What I know about this configuration is as follows:
- $T_A U_A$, $T_B U_B$, $T_C U_C$ are concurrent
$$\iff \frac{\vert \overline{U_C T_B} \vert}{\vert \overline{T_B U_A} \vert} \cdot \frac{\vert \overline{U_A T_C} \vert}{\vert \overline{T_C U_B} \vert} \cdot \frac{ \vert \overline{U_B T_A} \vert}{\vert \overline{T_A U_C} \vert}=1$$ (Ceva's theorem for chords) - $BC$ and $B_A C_A$ are parallel (parallel tangent theorem). $S$ is a Tucker circle centered at $X_{13323}$ of the triangle bounded by $B_A C_A$, $C_B A_B$, and $A_C B_C$. See also Darij Grinberg and Paul Yiu, "The Apollonius Circle as a Tucker Circle".
- $T_B$, $T_C$, and the exsimilicenter of $E_B$ and $E_C$ are collinear. This is a special case of Monge's theorem.
- $A T_A$, $B T_B$, and $C T_C$ meet at the exsimilicenter of $S$ and $I$, known as Apollonius point $X_{181}$. Similarly, $A U_A$, $B U_B$, $C U_C$ meet at the insimilicenter of $S$ and $I$, which is $X_{1682}$. These are consequences of Monge's theorem as well.
- $A_B A_C$, $B_A C_A$, and $T_B T_C$ are concurrent.
- $I_B$, $I_C$, the incenter of $\triangle{A_B B_C C_B}$ and the incenter of $\triangle{A_C B_C C_B}$ are collinear. Similarly, $I_B$, $O_C$, the incenter of $\triangle{C_B A_C C_A}$ are collinear (Sawayama-Thébault's theorem).
- $A_C$, $U_A$, the point of contact of $S_A$ with $A A_C$, the incenter of $\triangle{A A_B A_C}$, and the incenter of $\triangle{A_C B_A A_B}$ are concyclic (attributed to Yūzaburō Sawayama).
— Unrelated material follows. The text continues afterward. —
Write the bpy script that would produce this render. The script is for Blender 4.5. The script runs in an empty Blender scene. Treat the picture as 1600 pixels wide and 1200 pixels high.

- If $E_A$ is not tangent to $BC$, then the proposition does not hold generally. Even if we assume that $BC \parallel B_A C_A$, $CA \parallel C_B A_B$, and $AB \parallel A_C B_C$, the proposition is generally not true.
I found another way to construct this point: Let $V_1=T_A A_B \cap T_C C_B$, $V_2=T_C C_B \cap T_B B_C$, $V_3=T_B B_C \cap T_A A_C$, $V_4=T_A A_C \cap T_C C_A$, $V_5=T_C C_A \cap T_B B_A$, and $V_6=T_B B_A \cap T_A A_B$. The three lines $V_1 V_4$, $V_2 V_5$, $V_3 V_6$ meet at this point.
I could not find this center in Kimberling's Encyclopedia of Triangle Centers, at least in the list from $X_1$ to $X_{47627}$.
Best Answer
This claim was algebraically confirmed. César Lozada found the following barycentric coordinates for this point.
Let $a$, $b$, $c$ be the lengths of the sides $\overline{BC}$, $\overline{CA}$, $\overline{AB}$, respectively. Then, $$X=(f(a,b,c):f(b,c,a):f(c,a,b)),$$ where $$f(a,b,c)=a^2(b^2+c^2+a(b+c))(a^4(b+c)^2-bc(b+c)^2(b^2+c^2)+a^3(b+c)(b^2+bc+c^2)-a(b^2-c^2)(b^3-c^3)-a^2(b^4+c^4-bc(b^2+6bc+c^2)))$$
This triangle center was not listed in the Encyclopedia of Triangle Centers. Now it is $X_{50032}$.
This theorem may be generalized to circular triangles.